**What you have to do:**
Would you write out the listing verbatim and skip every picture in it?

**Dataset excerpt:**
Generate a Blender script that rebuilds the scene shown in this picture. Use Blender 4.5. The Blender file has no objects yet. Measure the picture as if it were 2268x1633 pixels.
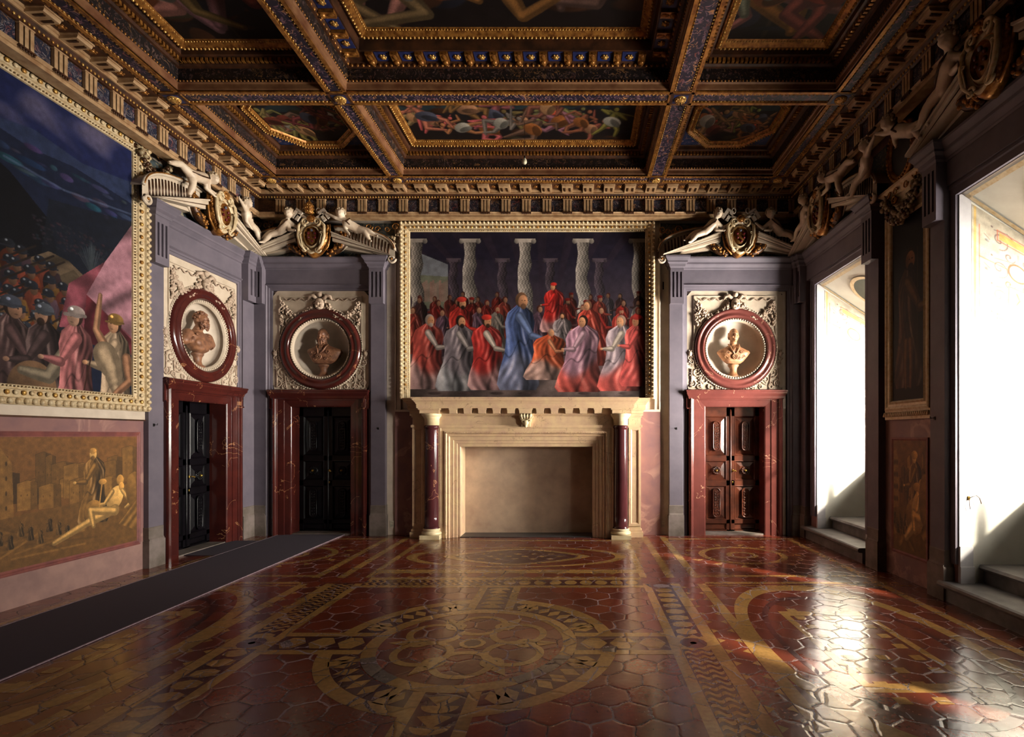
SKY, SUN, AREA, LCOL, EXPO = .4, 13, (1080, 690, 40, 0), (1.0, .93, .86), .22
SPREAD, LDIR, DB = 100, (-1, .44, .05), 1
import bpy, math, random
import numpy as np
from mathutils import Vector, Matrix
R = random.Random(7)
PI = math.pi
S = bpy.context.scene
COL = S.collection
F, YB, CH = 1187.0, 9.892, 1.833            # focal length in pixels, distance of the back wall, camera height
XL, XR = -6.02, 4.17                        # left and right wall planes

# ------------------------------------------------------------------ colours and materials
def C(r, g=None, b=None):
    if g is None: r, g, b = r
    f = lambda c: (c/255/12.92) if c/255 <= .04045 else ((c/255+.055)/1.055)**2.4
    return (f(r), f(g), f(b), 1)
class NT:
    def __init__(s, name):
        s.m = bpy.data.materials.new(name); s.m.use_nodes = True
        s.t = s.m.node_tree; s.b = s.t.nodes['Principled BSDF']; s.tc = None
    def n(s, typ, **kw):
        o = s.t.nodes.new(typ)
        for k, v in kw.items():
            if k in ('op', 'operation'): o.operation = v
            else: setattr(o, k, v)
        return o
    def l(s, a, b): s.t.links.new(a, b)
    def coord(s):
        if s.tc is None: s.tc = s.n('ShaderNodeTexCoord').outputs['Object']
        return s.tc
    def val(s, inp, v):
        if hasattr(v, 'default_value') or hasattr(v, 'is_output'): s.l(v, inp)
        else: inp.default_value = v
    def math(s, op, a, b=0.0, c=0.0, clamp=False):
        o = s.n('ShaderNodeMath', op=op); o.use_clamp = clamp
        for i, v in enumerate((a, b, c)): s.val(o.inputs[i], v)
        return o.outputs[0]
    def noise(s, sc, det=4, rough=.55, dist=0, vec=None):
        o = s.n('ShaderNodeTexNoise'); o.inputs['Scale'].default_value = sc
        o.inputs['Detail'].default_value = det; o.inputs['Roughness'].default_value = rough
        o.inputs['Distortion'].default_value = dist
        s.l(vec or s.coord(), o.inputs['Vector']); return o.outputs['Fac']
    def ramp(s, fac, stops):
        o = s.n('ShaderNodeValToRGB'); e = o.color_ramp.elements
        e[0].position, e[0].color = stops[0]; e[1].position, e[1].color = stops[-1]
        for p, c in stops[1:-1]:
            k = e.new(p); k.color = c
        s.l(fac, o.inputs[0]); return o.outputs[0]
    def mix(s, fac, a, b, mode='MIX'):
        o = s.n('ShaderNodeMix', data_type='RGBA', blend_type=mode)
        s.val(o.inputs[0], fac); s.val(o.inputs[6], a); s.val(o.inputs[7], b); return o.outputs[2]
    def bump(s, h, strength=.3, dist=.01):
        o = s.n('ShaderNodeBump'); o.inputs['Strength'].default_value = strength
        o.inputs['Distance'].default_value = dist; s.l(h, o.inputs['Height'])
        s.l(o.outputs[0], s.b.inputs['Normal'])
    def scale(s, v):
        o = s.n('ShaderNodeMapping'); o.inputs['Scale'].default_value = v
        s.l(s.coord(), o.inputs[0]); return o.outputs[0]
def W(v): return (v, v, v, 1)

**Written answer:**
Generate a Blender script that rebuilds the scene shown in this picture. Use Blender 4.5. The Blender file has no objects yet. Measure the picture as if it were 2268x1633 pixels.
SKY, SUN, AREA, LCOL, EXPO = .4, 13, (1080, 690, 40, 0), (1.0, .93, .86), .22
SPREAD, LDIR, DB = 100, (-1, .44, .05), 1
import bpy, math, random
import numpy as np
from mathutils import Vector, Matrix
R = random.Random(7)
PI = math.pi
S = bpy.context.scene
COL = S.collection
F, YB, CH = 1187.0, 9.892, 1.833            # focal length in pixels, distance of the back wall, camera height
XL, XR = -6.02, 4.17                        # left and right wall planes

# ------------------------------------------------------------------ colours and materials
def C(r, g=None, b=None):
    if g is None: r, g, b = r
    f = lambda c: (c/255/12.92) if c/255 <= .04045 else ((c/255+.055)/1.055)**2.4
    return (f(r), f(g), f(b), 1)
class NT:
    def __init__(s, name):
        s.m = bpy.data.materials.new(name); s.m.use_nodes = True
        s.t = s.m.node_tree; s.b = s.t.nodes['Principled BSDF']; s.tc = None
    def n(s, typ, **kw):
        o = s.t.nodes.new(typ)
        for k, v in kw.items():
            if k in ('op', 'operation'): o.operation = v
            else: setattr(o, k, v)
        return o
    def l(s, a, b): s.t.links.new(a, b)
    def coord(s):
        if s.tc is None: s.tc = s.n('ShaderNodeTexCoord').outputs['Object']
        return s.tc
    def val(s, inp, v):
        if hasattr(v, 'default_value') or hasattr(v, 'is_output'): s.l(v, inp)
        else: inp.default_value = v
    def math(s, op, a, b=0.0, c=0.0, clamp=False):
        o = s.n('ShaderNodeMath', op=op); o.use_clamp = clamp
        for i, v in enumerate((a, b, c)): s.val(o.inputs[i], v)
        return o.outputs[0]
    def noise(s, sc, det=4, rough=.55, dist=0, vec=None):
        o = s.n('ShaderNodeTexNoise'); o.inputs['Scale'].default_value = sc
        o.inputs['Detail'].default_value = det; o.inputs['Roughness'].default_value = rough
        o.inputs['Distortion'].default_value = dist
        s.l(vec or s.coord(), o.inputs['Vector']); return o.outputs['Fac']
    def ramp(s, fac, stops):
        o = s.n('ShaderNodeValToRGB'); e = o.color_ramp.elements
        e[0].position, e[0].color = stops[0]; e[1].position, e[1].color = stops[-1]
        for p, c in stops[1:-1]:
            k = e.new(p); k.color = c
        s.l(fac, o.inputs[0]); return o.outputs[0]
    def mix(s, fac, a, b, mode='MIX'):
        o = s.n('ShaderNodeMix', data_type='RGBA', blend_type=mode)
        s.val(o.inputs[0], fac); s.val(o.inputs[6], a); s.val(o.inputs[7], b); return o.outputs[2]
    def bump(s, h, strength=.3, dist=.01):
        o = s.n('ShaderNodeBump'); o.inputs['Strength'].default_value = strength
        o.inputs['Distance'].default_value = dist; s.l(h, o.inputs['Height'])
        s.l(o.outputs[0], s.b.inputs['Normal'])
    def scale(s, v):
        o = s.n('ShaderNodeMapping'); o.inputs['Scale'].default_value = v
        s.l(s.coord(), o.inputs[0]); return o.outputs[0]
def W(v): return (v, v, v, 1)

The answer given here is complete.